Charles Foster, chairman of U.S. China Partnerships in Houston, just returned from a trip to China with a large delegation led by the city's Mayor Sylvester Turner and Houston Great Partnership President Bob Harvey.
"I think it's important for Houston to raise a flag in China. I have encouraged the mayor not to think of this as a onetime trip and said to him, 'You should go to China every year. We should think to set up an office in China'," Foster said.
During his most recent visit to China, a positive atmosphere could be felt, Foster said.
"The vision created at the 19th CPC National Congress was a well-referenced road map from people's speeches. It's viewed as a fair policy development. It created the sense, at least in the delegation I was in, that the (Chinese) economy is strong and developing with a clear vision. China is expanding its role internationally, taking leadership in areas with respect to broader global economic issues."

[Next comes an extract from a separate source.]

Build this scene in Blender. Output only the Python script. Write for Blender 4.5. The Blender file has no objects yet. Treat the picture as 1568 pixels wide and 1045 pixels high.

Foster said that President Xi Jinping and China clearly have embarked on a new era. "China now recognizes that to a certain degree it has achieved economic parity with the U.S. to become, along with the U.S., the major global power and with that comes global responsibilities."
Foster has been traveling to China regularly since 1979 and knows what the economic situation of China was like back then.
"China has been fortunate that it has been able to maintain phenomenal growth in its economy so that over a period of years every sector has seen significant benefits," he said.
"Even though some sectors have benefitted faster than others, all have benefitted, thus creating a broad-based support throughout China for the government and its initiatives," Foster said.
"I think the broad principles introduced by President Xi Jinping will continue to provide significant stability for China and, more importantly, to spread the benefits of its extraordinary economic developments more broadly throughout the Chinese people."
Foster said that if China can make such huge economic advances over a few decades, it's encouraging to think that this experience can be applied broadly to developing economies in Africa, Latin America and elsewhere, which would be immensely beneficial to people the world over.